The required output consists solely of the lines from the one containing "part 3, from" down to the one containing "-.12, .12, .05, .75).build('panel', M['swplate'], t)", both included, each quoted exactly.

* _Given data_
------------------------

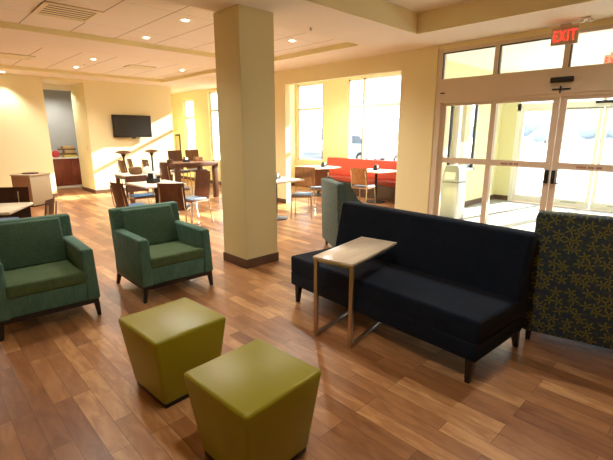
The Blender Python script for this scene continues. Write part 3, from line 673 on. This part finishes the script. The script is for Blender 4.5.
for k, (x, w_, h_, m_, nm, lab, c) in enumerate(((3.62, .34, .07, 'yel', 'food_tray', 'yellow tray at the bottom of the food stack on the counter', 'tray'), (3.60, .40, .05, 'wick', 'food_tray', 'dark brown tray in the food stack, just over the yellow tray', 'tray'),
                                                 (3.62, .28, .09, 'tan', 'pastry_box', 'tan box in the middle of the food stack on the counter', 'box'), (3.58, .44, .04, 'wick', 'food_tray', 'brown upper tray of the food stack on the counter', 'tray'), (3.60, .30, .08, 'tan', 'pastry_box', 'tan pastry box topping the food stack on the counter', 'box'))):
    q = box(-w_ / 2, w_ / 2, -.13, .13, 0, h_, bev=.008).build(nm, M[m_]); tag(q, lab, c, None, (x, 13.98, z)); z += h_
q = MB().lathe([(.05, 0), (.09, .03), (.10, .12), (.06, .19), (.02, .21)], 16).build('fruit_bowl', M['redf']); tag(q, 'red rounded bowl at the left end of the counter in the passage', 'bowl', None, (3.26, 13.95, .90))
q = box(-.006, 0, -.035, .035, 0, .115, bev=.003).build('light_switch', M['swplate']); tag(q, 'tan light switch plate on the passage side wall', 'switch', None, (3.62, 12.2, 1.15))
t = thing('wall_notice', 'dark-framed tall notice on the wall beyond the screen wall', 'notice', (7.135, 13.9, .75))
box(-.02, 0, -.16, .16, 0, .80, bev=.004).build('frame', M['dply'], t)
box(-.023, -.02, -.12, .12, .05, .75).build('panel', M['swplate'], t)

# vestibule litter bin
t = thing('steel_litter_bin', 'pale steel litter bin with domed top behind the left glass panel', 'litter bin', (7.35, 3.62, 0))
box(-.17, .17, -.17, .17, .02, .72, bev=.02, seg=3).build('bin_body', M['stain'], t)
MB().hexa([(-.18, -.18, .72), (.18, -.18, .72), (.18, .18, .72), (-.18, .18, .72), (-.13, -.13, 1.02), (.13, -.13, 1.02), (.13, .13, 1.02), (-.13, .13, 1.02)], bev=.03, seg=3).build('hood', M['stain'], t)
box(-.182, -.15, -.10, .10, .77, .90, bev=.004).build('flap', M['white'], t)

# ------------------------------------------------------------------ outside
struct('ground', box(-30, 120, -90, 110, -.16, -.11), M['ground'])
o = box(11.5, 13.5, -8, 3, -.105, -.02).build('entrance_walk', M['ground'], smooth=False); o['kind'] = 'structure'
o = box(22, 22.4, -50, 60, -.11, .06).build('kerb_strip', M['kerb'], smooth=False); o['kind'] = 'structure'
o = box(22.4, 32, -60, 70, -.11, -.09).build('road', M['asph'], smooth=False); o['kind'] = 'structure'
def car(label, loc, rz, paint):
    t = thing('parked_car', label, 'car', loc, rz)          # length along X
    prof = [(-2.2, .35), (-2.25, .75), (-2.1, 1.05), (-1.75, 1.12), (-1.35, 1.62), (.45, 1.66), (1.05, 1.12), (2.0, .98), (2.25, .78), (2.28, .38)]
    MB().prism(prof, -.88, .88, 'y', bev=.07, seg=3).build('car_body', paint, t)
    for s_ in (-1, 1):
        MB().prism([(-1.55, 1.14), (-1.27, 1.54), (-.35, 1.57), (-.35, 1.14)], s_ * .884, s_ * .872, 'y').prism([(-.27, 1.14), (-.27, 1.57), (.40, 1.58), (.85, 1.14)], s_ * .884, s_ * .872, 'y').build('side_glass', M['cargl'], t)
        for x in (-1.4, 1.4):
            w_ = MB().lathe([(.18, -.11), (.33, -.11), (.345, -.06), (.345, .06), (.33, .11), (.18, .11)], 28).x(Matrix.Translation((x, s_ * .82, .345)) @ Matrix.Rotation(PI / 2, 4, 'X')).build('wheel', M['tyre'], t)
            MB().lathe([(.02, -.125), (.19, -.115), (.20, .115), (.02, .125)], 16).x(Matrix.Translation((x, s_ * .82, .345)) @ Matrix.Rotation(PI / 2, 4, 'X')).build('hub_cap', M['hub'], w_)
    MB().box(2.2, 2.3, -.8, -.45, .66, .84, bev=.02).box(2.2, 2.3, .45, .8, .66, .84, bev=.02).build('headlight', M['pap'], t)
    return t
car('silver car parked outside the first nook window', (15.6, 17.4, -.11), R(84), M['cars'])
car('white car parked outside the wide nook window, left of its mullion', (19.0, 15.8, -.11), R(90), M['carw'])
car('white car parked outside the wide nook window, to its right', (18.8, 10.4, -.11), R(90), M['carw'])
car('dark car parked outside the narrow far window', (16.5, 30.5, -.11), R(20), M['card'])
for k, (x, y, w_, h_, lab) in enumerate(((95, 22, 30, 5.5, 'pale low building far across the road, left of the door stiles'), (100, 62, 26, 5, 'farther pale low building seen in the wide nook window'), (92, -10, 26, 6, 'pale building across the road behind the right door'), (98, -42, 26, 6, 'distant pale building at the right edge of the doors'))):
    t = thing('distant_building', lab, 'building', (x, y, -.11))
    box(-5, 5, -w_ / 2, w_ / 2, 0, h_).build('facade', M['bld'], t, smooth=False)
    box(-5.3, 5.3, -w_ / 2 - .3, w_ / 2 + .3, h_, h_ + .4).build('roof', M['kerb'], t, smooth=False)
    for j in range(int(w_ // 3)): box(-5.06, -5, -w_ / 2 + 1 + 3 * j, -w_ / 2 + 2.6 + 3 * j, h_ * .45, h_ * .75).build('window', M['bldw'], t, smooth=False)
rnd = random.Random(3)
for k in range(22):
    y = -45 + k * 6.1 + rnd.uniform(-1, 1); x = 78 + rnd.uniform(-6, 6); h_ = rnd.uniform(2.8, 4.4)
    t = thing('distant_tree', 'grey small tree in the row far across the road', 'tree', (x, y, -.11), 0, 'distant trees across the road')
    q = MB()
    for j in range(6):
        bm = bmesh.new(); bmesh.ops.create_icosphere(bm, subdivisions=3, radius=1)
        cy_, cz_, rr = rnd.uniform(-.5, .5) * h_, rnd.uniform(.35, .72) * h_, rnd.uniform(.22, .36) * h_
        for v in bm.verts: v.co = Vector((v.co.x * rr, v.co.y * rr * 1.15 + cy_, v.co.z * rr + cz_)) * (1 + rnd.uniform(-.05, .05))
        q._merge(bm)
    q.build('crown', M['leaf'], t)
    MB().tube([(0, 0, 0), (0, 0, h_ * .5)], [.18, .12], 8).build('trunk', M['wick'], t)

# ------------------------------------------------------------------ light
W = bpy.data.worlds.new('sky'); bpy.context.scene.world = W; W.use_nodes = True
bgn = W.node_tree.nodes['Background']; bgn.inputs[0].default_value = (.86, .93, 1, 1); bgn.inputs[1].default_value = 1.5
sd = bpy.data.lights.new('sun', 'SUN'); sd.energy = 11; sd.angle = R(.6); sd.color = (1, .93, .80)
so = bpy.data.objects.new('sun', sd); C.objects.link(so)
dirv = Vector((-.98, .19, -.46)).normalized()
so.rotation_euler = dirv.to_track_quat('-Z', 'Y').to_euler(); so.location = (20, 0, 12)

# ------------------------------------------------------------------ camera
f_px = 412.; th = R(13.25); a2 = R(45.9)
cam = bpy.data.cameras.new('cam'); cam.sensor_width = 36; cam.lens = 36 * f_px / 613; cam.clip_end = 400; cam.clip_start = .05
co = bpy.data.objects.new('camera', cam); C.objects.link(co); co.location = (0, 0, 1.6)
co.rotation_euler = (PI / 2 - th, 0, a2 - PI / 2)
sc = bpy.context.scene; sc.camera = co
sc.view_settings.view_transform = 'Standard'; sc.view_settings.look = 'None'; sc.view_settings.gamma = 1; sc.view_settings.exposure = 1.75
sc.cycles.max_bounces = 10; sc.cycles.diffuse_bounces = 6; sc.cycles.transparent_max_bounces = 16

------------------------

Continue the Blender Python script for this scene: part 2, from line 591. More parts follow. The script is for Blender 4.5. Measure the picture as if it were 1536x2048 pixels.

------------------------

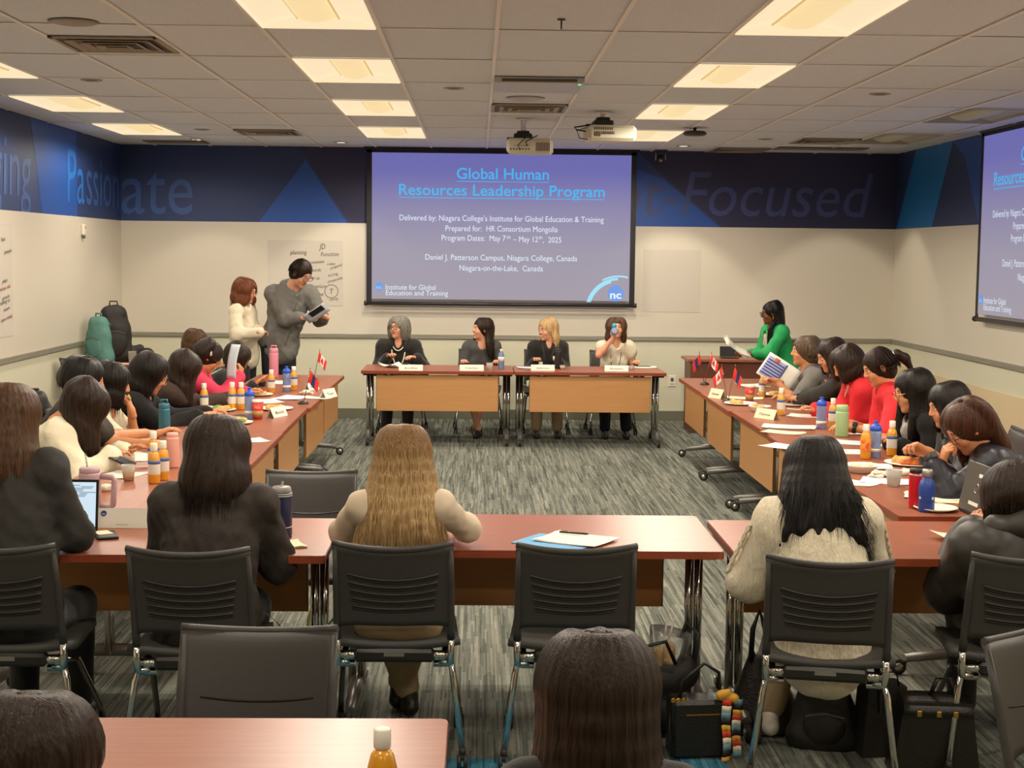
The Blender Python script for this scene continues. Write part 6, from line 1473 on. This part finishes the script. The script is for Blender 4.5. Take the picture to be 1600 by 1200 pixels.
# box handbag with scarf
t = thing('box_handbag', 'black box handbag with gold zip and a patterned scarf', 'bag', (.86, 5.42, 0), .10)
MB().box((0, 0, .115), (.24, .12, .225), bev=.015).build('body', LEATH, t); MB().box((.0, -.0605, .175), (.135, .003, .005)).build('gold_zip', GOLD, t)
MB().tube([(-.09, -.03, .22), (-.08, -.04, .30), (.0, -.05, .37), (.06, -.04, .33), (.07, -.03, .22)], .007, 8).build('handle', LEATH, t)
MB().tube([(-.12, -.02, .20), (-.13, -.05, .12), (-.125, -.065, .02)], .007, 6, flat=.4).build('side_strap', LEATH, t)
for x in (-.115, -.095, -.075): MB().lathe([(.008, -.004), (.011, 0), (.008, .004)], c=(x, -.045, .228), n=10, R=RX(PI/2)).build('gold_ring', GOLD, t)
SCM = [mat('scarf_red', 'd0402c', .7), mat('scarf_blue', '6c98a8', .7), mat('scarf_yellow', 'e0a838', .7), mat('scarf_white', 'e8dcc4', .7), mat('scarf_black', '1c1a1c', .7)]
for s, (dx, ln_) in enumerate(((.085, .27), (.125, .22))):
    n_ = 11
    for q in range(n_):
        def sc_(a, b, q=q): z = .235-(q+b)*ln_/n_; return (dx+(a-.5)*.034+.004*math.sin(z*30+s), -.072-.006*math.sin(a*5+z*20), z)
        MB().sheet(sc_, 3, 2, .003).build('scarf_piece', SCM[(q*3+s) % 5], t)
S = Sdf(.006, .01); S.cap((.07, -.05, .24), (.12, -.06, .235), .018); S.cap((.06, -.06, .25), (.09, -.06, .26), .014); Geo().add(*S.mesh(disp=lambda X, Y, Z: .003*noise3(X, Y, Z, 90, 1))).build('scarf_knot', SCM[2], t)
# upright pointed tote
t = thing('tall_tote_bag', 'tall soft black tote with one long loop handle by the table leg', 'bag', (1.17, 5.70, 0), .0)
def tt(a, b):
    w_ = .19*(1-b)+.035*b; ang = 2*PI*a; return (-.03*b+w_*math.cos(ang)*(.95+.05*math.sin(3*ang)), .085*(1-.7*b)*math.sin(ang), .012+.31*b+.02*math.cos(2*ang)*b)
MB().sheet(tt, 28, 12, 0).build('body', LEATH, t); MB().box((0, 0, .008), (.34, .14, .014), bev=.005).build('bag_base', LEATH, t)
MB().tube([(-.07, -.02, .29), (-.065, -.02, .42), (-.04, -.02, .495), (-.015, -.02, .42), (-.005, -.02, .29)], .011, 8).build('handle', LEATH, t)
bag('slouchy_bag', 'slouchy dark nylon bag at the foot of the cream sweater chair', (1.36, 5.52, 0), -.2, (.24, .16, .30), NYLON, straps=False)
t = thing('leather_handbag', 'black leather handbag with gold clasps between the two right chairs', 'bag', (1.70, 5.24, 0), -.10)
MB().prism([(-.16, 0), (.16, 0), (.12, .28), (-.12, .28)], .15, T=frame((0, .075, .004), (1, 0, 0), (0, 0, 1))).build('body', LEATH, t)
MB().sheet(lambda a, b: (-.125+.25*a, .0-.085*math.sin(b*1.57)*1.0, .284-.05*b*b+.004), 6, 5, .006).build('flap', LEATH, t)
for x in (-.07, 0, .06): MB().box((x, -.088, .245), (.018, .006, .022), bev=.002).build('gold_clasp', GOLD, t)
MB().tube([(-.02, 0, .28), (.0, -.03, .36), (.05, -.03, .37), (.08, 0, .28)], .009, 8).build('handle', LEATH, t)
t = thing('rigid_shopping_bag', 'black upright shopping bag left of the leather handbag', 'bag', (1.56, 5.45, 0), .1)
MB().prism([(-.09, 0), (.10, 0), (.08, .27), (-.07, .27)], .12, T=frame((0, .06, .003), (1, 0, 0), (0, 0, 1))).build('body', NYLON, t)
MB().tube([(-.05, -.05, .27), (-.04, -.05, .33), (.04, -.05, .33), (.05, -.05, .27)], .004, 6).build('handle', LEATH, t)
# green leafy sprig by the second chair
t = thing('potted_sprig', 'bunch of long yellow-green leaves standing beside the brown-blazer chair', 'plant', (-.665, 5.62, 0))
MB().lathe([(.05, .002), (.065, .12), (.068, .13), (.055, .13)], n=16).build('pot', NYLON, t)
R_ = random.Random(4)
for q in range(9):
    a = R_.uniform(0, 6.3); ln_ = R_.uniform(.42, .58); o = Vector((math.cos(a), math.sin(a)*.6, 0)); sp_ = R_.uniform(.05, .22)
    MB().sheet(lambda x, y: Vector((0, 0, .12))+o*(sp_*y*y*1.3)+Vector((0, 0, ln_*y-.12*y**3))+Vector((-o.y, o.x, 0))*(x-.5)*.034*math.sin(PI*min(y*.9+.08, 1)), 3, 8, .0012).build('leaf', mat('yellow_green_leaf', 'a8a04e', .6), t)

------------------------

* _Result for this exercise_
The Blender Python script for this scene continues. Write part 3, from line 673 on. This part finishes the script. The script is for Blender 4.5.
for k, (x, w_, h_, m_, nm, lab, c) in enumerate(((3.62, .34, .07, 'yel', 'food_tray', 'yellow tray at the bottom of the food stack on the counter', 'tray'), (3.60, .40, .05, 'wick', 'food_tray', 'dark brown tray in the food stack, just over the yellow tray', 'tray'),
                                                 (3.62, .28, .09, 'tan', 'pastry_box', 'tan box in the middle of the food stack on the counter', 'box'), (3.58, .44, .04, 'wick', 'food_tray', 'brown upper tray of the food stack on the counter', 'tray'), (3.60, .30, .08, 'tan', 'pastry_box', 'tan pastry box topping the food stack on the counter', 'box'))):
    q = box(-w_ / 2, w_ / 2, -.13, .13, 0, h_, bev=.008).build(nm, M[m_]); tag(q, lab, c, None, (x, 13.98, z)); z += h_
q = MB().lathe([(.05, 0), (.09, .03), (.10, .12), (.06, .19), (.02, .21)], 16).build('fruit_bowl', M['redf']); tag(q, 'red rounded bowl at the left end of the counter in the passage', 'bowl', None, (3.26, 13.95, .90))
q = box(-.006, 0, -.035, .035, 0, .115, bev=.003).build('light_switch', M['swplate']); tag(q, 'tan light switch plate on the passage side wall', 'switch', None, (3.62, 12.2, 1.15))
t = thing('wall_notice', 'dark-framed tall notice on the wall beyond the screen wall', 'notice', (7.135, 13.9, .75))
box(-.02, 0, -.16, .16, 0, .80, bev=.004).build('frame', M['dply'], t)
box(-.023, -.02, -.12, .12, .05, .75).build('panel', M['swplate'], t)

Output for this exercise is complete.